Compte tenu du préjudice moral résultant de l’atteinte à l’œuvre, il sera fait une juste appréciation du préjudice global subi par la société Midi Musique en fixant à la somme de 50 000 francs le montant de la réparation à lui allouer.

Il apparaît équitable de fixer la somme de 10 000 francs l’indemnité due à la partie civile au titre des frais exposés par celle-ci, conformément aux dispositions de l’article 475-1 du Code de Procédure Pénale.

Par ces motifs

Le Tribunal statuant publiquement, par jugement contradictoire, en premier ressort

Sur l’action publique

Renvoie Sylvie G. des fins de la poursuite du chef de vol

Déclare Sylvie G. coupable du délit de reproduction ou diffusion non autorisée de phonogrammes informatiques

Condamne Sylvie G. au paiement d’une amende délictuelle d’un montant de 20 000 francs, en application des dispositions des articles L 213-1, 335-4 du Code de la Propriété Intellectuelle ;

La présente décision est assujettie à un droit fixe de procédure d’un montant de six cents francs (600 Frs) dont est redevable chaque condamné.

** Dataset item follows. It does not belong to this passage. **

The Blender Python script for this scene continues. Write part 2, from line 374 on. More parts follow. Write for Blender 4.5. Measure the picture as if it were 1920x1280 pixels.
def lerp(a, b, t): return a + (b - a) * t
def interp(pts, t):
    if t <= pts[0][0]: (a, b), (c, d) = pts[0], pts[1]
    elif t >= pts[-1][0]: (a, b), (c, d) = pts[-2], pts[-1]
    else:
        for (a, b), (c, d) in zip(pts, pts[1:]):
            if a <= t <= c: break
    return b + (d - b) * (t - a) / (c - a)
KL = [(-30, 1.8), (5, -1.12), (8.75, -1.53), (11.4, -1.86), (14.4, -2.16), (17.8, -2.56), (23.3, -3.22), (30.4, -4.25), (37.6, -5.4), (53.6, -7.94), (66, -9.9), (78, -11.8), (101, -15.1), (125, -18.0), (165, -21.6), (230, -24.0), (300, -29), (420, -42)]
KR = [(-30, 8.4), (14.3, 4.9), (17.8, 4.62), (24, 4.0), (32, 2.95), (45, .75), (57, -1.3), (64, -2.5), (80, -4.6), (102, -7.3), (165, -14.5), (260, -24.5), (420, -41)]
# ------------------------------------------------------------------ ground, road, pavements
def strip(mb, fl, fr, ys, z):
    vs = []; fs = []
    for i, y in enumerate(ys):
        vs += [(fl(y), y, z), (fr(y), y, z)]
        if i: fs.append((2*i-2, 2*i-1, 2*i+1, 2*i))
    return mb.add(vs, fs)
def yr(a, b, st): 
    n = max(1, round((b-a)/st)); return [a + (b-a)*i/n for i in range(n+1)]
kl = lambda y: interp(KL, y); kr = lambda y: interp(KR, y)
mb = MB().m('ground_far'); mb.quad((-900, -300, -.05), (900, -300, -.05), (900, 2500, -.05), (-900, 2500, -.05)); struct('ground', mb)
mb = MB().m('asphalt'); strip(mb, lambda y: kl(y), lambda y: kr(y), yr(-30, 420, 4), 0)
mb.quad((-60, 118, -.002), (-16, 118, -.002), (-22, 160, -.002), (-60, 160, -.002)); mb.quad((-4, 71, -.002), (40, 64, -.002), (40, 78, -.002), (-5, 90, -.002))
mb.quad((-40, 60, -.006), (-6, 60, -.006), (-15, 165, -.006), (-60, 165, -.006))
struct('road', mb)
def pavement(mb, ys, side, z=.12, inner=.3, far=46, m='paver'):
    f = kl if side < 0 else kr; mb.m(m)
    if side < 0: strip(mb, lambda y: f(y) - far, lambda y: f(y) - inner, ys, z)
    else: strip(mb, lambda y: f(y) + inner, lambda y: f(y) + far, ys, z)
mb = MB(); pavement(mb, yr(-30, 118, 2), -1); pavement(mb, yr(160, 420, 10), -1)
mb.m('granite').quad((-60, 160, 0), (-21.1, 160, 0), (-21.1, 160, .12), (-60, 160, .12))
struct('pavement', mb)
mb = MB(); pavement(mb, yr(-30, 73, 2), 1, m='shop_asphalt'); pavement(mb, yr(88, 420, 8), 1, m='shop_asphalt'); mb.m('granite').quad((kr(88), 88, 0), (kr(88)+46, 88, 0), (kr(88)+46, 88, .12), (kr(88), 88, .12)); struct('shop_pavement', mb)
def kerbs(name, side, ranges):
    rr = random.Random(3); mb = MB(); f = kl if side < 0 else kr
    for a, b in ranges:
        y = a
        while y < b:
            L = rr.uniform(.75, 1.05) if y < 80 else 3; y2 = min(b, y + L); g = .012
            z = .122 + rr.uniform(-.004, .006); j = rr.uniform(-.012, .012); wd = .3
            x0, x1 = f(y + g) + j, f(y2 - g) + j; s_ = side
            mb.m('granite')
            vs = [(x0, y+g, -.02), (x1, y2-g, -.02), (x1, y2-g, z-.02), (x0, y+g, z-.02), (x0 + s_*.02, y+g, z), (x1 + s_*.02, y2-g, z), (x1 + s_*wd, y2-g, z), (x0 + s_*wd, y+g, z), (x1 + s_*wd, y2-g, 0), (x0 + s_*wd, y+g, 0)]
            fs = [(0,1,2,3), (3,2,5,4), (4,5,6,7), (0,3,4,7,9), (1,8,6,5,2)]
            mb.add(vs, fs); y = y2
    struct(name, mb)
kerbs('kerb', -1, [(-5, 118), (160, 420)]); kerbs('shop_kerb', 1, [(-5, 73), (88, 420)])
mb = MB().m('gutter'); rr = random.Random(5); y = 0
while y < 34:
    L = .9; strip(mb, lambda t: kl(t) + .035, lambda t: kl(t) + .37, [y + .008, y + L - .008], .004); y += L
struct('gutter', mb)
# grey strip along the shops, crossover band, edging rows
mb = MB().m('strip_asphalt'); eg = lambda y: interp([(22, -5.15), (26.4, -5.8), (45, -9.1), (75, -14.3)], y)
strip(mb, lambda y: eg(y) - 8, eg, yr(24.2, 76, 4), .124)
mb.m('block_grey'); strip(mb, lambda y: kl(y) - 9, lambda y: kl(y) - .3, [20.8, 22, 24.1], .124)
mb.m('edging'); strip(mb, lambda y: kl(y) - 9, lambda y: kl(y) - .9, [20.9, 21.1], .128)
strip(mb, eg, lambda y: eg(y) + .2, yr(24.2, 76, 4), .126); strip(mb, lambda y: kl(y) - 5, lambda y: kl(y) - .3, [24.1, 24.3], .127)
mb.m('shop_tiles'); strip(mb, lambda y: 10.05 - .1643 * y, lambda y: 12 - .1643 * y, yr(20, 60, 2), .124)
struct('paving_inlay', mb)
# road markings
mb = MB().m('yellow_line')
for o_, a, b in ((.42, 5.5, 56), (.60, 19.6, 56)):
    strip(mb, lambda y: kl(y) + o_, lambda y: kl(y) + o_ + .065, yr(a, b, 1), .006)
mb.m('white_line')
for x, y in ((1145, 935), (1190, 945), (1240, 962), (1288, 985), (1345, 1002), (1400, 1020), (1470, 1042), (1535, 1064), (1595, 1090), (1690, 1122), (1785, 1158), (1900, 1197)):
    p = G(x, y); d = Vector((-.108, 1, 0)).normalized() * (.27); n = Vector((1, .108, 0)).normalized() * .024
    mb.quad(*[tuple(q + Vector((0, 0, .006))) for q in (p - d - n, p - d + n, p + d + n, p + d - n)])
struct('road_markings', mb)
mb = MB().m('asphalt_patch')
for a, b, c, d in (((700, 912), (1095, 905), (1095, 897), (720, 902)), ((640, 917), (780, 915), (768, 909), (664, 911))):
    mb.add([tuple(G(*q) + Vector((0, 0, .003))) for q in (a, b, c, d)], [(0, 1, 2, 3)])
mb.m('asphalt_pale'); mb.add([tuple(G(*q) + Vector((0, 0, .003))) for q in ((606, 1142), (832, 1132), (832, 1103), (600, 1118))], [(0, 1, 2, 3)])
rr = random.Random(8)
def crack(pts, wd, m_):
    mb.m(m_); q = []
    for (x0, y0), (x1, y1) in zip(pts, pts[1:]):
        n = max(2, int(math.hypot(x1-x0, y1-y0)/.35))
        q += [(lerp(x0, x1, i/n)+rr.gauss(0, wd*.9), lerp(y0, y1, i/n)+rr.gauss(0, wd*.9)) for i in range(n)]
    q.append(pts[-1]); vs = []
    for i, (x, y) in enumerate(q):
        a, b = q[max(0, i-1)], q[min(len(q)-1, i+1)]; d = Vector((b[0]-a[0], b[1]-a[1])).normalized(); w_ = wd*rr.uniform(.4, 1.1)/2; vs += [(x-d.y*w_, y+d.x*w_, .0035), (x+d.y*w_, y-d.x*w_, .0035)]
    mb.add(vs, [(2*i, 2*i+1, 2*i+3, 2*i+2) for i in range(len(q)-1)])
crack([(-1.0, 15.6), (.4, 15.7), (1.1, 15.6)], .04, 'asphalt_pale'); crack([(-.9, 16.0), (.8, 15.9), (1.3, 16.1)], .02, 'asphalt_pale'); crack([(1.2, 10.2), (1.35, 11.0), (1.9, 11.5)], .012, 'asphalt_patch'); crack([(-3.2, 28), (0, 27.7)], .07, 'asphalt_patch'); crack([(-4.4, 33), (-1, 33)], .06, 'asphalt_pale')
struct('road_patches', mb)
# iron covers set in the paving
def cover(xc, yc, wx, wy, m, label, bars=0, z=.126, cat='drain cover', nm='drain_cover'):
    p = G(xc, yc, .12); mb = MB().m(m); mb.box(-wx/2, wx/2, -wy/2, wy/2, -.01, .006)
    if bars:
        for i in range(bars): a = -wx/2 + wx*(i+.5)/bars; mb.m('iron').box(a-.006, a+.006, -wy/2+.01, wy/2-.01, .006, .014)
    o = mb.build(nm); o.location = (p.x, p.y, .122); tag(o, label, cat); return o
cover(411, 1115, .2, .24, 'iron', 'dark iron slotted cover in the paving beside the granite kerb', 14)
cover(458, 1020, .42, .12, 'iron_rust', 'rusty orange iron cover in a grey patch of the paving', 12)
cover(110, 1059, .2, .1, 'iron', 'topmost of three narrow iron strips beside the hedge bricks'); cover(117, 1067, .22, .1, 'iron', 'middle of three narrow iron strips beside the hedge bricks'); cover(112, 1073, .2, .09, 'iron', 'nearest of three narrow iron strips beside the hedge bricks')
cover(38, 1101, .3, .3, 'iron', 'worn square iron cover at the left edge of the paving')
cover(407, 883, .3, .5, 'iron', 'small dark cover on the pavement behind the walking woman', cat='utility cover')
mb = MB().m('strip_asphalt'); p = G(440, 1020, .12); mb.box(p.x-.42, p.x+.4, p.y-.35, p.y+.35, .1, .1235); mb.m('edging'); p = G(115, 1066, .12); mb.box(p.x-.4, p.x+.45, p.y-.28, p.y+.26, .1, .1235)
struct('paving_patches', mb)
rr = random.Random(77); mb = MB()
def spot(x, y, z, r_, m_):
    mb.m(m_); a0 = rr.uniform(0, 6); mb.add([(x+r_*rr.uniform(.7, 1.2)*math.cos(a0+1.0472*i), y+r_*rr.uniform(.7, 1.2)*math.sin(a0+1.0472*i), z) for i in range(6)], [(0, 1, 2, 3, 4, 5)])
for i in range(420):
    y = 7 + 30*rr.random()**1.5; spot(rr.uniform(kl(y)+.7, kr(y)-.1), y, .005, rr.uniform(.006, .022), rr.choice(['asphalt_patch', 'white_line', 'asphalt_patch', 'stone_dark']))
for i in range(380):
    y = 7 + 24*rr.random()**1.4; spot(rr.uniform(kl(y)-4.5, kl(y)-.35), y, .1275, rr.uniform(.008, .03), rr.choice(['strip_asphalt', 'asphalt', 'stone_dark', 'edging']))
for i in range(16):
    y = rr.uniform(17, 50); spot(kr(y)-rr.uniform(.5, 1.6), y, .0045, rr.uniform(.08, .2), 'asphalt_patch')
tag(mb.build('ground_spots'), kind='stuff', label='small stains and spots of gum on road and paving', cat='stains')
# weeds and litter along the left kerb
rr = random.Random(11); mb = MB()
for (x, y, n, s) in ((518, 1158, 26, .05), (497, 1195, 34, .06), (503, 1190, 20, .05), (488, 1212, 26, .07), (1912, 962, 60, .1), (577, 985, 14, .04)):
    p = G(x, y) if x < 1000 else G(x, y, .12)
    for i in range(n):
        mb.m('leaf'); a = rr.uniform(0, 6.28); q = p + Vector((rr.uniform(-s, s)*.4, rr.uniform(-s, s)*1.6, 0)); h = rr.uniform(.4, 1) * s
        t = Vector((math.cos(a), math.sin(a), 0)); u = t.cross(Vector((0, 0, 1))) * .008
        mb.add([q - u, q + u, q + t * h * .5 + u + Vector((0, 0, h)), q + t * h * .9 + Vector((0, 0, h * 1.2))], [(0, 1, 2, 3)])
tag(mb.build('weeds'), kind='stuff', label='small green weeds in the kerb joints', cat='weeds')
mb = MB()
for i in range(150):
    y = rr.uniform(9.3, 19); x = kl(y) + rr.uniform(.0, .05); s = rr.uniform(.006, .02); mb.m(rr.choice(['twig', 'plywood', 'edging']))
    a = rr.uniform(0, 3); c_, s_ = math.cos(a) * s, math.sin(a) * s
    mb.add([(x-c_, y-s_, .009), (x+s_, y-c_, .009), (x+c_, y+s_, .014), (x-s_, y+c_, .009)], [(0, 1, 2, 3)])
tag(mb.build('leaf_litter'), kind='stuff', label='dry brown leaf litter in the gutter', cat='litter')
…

Dit que la contrainte par corps s’exercera suivant les modalités fixées par les articles 749, 750 et 751 du Code de Procédure Pénale, modifiés par la loi du 30 décembre 1985.

Sur l’action civile

Reçoit la société Midi Musique en sa constitution de partie civile,

Condamne Sylvie G. à payer à la société Midi Musique la somme de cinquante mille Francs (50 000 francs) à titre de dommages et intérêts toutes causes de préjudices confondues,

Condamne Sylvie G. à payer à la société Midi Musique la somme de Dix mille Francs (10 000 francs) en application des dispositions de l’article 475-1 du Code de Procédure Pénale.

Le tout en application des articles 406 et suivants et 485 du Code de Procédure Pénale et des textes susvisés.

Le tribunal : Mme Carracha (Président), M. Portail, Mme Bina (Juges assesseur), Mme Andreu (Greffier), en présence de Melle Noel, substitut de M. le Procureur de la République adjoint.